The NSA and GCHQ are watching everything you do. They have all your phone calls, all your e-mails and all your social media posts. You should be very afraid and it is all Obama's fault. This is what the media want you to think.

This story unites the left and the right. The right because that "Liberal" Obama signed the order and this is another example of big government and big brother. The state is out to get you. Well actually EVERY president since Truman has been signing these orders, including Reagan and both the Bushes, you rhetorical he headline making GOP liar. Then the left talk about this invasion of privacy and civil liberties. The liberals are worried that NSA knows what they bought from Amazon last week, who they are having an affair with, that they go to swingers clubs at the weekends and which way they vote. Yes but I don't care and probably neither do the people who collected it. Your lives no matter how interesting they might be to the tabloids are irrelevant in the big picture of national security. You have more to fear from journalists intercepting your mobile phone calls and voice mail.

Reality is they have been collecting data in large amounts since world war two. What makes a difference now is the ability to collect much more much faster and that they have enough computer power to do something with the intercepts - although not much.

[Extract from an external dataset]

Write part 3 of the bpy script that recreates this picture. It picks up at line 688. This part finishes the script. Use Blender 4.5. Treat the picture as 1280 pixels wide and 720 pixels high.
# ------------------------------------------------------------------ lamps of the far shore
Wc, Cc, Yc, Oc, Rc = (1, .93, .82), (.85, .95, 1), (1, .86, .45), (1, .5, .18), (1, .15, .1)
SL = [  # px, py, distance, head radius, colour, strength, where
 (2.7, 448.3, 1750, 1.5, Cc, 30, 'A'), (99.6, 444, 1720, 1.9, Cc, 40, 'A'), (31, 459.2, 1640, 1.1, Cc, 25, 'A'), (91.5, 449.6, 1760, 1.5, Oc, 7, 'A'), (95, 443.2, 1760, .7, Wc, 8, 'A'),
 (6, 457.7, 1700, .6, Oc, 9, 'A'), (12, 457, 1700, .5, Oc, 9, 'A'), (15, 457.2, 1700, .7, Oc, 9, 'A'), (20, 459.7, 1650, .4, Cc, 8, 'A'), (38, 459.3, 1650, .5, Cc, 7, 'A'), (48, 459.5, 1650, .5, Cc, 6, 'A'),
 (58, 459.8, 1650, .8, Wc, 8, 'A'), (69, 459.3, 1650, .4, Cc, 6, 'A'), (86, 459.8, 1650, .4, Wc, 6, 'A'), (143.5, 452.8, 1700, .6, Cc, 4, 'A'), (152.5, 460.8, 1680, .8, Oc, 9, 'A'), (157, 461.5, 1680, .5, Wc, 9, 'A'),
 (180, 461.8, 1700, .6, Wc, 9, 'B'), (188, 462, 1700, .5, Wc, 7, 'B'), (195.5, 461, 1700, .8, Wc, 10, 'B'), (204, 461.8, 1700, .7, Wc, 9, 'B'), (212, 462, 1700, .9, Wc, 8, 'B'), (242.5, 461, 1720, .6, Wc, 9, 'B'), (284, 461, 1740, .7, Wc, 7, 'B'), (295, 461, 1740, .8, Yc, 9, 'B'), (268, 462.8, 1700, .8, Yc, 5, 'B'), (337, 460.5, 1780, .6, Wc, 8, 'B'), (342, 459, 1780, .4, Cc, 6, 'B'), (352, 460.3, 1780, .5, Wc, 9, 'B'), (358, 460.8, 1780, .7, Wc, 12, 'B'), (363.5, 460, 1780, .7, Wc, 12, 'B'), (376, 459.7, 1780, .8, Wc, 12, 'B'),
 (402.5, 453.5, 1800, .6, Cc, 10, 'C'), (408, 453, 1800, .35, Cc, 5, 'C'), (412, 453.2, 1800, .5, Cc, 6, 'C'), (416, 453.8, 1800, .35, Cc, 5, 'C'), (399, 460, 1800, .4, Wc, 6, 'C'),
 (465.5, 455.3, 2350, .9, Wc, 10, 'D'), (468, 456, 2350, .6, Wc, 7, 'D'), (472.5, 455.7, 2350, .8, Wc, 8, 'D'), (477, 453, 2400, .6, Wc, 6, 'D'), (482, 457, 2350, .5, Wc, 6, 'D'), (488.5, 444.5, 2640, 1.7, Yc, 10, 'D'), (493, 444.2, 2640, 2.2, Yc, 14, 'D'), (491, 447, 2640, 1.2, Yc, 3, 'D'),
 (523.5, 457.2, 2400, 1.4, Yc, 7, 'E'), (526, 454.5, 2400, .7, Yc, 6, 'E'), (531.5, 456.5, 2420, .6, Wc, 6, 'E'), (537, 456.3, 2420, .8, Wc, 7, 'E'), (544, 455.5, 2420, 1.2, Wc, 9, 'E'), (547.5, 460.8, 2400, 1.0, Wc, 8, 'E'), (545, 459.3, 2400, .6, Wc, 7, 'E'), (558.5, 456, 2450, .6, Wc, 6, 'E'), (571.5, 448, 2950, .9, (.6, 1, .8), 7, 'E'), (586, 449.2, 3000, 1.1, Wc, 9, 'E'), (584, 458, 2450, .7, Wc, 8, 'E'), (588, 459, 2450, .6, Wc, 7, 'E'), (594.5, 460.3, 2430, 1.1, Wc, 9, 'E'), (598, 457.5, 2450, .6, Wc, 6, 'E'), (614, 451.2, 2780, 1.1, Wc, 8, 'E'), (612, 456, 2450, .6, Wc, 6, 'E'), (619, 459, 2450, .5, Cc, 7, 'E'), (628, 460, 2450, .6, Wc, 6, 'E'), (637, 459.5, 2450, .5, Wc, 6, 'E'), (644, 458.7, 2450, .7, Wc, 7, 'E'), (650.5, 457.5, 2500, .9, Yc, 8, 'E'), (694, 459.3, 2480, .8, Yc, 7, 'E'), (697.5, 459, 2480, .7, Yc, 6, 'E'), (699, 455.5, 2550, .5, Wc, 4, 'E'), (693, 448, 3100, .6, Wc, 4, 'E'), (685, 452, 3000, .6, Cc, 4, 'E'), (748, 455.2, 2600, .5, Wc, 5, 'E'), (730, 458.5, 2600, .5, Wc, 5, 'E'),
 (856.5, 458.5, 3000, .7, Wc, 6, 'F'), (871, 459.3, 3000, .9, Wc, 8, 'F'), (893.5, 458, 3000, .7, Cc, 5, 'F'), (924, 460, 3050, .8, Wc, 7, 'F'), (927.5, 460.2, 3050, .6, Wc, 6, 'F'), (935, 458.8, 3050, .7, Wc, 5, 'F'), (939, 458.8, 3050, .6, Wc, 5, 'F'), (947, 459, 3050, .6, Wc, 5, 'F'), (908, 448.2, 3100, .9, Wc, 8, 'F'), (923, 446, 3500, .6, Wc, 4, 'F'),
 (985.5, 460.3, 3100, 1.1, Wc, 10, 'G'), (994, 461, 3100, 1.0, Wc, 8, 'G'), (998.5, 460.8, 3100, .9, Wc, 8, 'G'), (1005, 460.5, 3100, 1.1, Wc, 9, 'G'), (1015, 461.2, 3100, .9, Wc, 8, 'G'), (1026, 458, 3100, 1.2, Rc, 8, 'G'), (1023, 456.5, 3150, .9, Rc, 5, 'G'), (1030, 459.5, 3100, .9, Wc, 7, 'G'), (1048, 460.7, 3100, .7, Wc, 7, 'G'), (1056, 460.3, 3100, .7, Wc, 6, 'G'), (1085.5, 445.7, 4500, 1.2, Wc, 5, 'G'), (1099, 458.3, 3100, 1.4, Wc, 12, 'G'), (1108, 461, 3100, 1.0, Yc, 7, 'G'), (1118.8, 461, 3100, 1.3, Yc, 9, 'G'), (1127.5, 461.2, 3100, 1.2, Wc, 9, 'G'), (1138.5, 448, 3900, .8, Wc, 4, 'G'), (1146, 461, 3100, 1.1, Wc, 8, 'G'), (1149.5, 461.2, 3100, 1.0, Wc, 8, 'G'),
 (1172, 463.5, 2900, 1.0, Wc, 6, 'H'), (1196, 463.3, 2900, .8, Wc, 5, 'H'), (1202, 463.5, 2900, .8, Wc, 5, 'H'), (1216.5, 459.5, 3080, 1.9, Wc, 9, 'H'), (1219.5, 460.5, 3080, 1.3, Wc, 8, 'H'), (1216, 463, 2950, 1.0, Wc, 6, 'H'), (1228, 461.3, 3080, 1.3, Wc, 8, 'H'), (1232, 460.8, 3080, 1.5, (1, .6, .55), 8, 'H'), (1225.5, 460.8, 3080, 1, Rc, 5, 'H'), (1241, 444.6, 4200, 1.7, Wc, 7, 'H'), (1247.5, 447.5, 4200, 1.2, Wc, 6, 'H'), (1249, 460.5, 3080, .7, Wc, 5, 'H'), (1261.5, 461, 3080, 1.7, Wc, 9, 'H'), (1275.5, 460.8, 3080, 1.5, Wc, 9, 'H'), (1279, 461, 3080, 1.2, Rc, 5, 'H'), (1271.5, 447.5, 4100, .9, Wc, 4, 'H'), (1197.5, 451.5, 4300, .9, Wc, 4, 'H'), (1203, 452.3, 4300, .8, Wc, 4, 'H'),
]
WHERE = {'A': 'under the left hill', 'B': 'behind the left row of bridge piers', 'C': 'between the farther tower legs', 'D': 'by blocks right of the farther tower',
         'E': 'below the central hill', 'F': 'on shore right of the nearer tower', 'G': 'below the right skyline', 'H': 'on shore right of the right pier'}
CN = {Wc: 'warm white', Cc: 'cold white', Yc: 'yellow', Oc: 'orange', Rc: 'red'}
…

Films and spy novels have been talking about this level of intelligence gathering for decades. Just watch Jason Bourne or Enemy of the State and see what they suggested the NSA could do a decade ago. That is fictional exaggeration but there are some elements of truth.

Imagine the daily grind of analysing petabytes of data for something interesting. You need a lot of analysts and a lot of computer power. Most of it is irrelevant and unimportant and among all this noise is the real intelligence. So if there were rogue agents or departments they could single out innocent individuals and make their lives miserable. The question you have to ask is why would they? What benefit is it to them? Apart from showing everyone they have this capability, which is the big secret they want to keep it is not something they come in to the office to do. First of all they don't want the enemies to know what they can find out. Apart from the odd nut (like Peter Wright and those who aided Senator McCarthy) who tries to misuse the data for their own personal agendas we are safe from big brother.

We are safe because in general the military and intelligence services are not interested in our lives and they are not interested in abusing their power. I have more faith in the integrity of the intelligence agencies than I do in the politicians and journalists who seek to expose them. Those who want to ban the wide-spread collection of data are those in whose minds its improper exploitation is a certainty. They imagine others doing the things that they would do if they had access to that data and so they feel we need protection. We do need protection, but only from them getting access. The reality is there are very few cases where this data, that has been available for decades, has been misused because most of the people involved have integrity and it is this integrity that we have to maintain. We have to be aware that the information we are given is never the whole story and we have to always question the motives of those involved and so long as we do this we have nothing to fear.